§ **What you need to do**: Extract, without alteration, each line from the start of the listing to the line bearing "PI = math.pi".

§ **Information provided**:
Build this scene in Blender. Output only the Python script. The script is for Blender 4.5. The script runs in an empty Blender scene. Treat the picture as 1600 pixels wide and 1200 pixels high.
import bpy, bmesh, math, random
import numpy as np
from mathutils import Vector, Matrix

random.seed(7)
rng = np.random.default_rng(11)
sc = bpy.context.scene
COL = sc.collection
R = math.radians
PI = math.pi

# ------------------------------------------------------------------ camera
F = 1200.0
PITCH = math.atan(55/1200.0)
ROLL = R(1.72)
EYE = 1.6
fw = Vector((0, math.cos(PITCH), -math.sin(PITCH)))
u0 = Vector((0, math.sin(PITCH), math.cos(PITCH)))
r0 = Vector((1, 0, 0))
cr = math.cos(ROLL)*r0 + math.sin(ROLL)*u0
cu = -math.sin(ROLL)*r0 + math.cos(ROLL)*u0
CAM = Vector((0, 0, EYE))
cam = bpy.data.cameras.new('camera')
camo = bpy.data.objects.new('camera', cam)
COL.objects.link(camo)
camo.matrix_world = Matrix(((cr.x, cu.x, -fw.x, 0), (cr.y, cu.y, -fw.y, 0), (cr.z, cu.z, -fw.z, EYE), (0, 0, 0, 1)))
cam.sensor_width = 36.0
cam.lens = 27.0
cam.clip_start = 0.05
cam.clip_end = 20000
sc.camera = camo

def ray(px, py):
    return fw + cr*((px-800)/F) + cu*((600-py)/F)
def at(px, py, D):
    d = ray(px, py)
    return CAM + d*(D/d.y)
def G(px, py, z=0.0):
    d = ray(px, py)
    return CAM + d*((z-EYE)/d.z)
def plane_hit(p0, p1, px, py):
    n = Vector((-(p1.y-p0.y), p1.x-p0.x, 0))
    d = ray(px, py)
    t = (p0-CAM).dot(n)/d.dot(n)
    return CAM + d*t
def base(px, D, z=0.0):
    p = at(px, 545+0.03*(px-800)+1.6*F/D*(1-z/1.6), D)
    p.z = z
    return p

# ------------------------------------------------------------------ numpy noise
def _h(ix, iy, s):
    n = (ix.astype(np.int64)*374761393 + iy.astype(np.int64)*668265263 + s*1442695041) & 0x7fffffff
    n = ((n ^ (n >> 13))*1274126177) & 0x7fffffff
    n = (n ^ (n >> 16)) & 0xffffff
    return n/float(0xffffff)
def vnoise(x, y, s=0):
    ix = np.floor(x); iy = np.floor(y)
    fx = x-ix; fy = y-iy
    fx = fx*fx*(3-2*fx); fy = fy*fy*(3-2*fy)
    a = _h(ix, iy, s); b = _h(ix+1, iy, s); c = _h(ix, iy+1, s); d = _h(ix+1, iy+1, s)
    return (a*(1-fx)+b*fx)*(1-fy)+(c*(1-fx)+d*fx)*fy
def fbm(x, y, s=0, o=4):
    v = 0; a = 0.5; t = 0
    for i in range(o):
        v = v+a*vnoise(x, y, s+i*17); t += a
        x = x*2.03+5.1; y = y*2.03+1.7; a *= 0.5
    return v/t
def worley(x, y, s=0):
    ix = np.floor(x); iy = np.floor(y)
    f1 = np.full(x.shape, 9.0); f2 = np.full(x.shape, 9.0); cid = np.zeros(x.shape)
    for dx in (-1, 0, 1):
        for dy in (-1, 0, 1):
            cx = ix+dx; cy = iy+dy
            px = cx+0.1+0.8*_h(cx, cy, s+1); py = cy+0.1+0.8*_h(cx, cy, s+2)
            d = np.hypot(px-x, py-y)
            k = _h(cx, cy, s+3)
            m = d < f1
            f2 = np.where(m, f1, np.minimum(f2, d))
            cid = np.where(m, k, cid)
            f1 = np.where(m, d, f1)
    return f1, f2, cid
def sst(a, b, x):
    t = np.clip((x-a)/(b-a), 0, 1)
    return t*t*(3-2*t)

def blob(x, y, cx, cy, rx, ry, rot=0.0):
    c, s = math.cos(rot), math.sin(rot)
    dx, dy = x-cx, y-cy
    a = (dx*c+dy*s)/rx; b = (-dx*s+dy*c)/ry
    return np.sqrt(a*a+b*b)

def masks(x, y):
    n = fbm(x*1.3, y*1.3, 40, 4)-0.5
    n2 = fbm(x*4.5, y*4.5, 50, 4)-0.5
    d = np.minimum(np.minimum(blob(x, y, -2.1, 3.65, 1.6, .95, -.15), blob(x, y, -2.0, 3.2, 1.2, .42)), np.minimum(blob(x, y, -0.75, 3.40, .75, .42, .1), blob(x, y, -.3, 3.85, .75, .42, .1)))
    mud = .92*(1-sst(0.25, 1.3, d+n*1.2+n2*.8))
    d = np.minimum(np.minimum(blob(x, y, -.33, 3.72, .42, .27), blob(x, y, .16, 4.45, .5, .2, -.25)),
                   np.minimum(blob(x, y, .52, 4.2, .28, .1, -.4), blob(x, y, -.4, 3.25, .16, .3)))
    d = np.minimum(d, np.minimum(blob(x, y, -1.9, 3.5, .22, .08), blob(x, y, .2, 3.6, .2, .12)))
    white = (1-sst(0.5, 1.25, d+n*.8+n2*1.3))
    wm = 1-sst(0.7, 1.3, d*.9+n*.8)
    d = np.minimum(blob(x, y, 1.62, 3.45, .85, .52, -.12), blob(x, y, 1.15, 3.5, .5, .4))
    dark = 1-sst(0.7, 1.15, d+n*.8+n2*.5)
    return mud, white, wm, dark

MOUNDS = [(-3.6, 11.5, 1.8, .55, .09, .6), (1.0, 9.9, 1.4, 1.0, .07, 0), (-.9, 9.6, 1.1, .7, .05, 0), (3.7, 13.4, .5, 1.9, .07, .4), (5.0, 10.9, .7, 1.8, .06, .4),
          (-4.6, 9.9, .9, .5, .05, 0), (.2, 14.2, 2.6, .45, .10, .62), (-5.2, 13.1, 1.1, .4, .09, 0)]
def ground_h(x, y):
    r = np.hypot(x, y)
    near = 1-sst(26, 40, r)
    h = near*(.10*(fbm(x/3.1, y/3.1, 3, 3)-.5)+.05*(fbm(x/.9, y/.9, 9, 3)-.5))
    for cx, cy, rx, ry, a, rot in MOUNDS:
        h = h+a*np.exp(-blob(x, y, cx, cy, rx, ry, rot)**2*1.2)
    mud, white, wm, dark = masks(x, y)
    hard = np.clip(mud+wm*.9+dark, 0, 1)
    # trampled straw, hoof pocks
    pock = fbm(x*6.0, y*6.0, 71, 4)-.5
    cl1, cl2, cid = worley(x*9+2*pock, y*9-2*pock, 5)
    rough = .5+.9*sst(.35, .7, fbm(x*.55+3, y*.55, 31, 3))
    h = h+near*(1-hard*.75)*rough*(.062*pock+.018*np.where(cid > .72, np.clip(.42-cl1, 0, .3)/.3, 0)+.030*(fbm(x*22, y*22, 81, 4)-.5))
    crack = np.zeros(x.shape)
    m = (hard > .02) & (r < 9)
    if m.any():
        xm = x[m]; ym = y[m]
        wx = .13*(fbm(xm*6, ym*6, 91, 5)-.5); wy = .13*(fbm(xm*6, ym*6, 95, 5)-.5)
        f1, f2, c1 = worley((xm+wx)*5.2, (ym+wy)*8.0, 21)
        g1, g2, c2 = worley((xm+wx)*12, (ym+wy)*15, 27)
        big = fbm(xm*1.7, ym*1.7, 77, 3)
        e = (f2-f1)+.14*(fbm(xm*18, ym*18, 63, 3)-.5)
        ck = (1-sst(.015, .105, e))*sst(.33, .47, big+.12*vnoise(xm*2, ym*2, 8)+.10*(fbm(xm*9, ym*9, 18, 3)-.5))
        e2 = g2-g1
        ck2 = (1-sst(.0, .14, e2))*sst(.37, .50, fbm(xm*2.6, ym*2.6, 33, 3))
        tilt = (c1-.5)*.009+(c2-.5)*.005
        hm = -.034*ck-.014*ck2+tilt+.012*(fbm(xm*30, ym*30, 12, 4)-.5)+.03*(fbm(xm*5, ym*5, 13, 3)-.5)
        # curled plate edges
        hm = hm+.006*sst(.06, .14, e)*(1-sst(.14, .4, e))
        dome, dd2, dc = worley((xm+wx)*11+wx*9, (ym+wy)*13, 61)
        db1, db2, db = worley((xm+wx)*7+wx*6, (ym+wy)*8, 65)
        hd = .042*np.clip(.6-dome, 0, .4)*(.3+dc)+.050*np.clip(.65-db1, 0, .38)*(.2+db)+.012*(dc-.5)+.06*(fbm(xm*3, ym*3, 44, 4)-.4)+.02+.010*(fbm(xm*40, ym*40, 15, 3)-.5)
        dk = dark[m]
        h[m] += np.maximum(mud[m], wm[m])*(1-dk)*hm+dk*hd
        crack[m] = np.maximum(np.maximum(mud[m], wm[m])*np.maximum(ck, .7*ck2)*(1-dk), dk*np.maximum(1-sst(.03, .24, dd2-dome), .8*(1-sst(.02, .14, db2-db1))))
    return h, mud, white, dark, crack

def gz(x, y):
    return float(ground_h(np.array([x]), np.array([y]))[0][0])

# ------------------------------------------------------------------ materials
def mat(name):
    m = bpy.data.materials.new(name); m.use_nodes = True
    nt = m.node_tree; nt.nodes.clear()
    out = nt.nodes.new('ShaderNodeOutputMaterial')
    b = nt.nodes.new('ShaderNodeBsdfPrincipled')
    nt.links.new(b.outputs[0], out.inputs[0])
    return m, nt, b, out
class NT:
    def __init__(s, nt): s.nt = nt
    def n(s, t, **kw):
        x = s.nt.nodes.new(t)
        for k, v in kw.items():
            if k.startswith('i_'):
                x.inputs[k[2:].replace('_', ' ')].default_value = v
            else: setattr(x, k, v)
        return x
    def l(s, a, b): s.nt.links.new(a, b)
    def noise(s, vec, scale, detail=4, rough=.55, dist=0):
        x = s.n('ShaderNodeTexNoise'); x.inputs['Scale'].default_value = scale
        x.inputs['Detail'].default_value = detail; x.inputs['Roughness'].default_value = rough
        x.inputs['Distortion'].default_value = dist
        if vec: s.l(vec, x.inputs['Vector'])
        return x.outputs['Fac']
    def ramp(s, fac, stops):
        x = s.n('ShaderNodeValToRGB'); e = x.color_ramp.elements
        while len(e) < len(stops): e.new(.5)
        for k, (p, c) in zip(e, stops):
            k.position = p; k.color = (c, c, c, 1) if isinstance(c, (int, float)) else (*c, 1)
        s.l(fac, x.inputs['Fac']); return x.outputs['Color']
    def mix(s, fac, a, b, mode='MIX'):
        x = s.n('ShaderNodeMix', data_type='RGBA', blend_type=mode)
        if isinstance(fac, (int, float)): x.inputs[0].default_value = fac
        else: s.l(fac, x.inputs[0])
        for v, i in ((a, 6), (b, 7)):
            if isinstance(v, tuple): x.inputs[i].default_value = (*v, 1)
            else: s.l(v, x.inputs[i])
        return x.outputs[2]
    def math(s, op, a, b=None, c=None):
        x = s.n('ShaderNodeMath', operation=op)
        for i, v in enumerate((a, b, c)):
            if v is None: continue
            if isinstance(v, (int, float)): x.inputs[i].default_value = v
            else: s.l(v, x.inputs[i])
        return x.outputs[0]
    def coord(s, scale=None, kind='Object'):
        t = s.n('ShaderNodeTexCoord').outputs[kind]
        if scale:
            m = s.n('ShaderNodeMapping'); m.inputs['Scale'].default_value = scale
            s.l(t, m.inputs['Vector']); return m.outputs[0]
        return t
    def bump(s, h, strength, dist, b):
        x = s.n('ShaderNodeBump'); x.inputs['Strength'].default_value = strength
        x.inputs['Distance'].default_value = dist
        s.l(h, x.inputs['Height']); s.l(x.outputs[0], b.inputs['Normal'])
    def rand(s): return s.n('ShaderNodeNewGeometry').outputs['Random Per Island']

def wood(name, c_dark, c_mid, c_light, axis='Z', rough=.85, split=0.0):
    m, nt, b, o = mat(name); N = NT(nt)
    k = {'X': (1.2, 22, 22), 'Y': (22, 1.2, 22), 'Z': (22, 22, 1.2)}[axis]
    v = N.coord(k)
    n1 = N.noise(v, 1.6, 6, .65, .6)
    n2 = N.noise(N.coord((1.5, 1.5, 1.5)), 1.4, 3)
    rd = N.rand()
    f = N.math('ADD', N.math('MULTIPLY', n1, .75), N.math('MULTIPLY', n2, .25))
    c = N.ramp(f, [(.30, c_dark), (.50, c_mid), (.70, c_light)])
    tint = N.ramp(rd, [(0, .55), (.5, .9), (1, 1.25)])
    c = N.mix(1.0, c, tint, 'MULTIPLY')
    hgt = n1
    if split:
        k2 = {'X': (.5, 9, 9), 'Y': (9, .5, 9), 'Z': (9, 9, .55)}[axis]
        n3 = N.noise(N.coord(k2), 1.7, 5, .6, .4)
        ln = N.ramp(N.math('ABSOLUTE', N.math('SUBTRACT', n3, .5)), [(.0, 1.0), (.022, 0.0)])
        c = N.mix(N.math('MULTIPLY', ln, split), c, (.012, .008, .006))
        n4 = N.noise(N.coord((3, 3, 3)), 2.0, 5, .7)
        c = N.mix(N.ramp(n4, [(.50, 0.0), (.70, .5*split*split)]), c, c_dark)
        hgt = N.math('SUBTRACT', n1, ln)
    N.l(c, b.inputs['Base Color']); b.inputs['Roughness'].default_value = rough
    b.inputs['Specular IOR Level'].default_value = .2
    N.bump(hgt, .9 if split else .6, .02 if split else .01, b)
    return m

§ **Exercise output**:
Build this scene in Blender. Output only the Python script. The script is for Blender 4.5. The script runs in an empty Blender scene. Treat the picture as 1600 pixels wide and 1200 pixels high.
import bpy, bmesh, math, random
import numpy as np
from mathutils import Vector, Matrix

random.seed(7)
rng = np.random.default_rng(11)
sc = bpy.context.scene
COL = sc.collection
R = math.radians
PI = math.pi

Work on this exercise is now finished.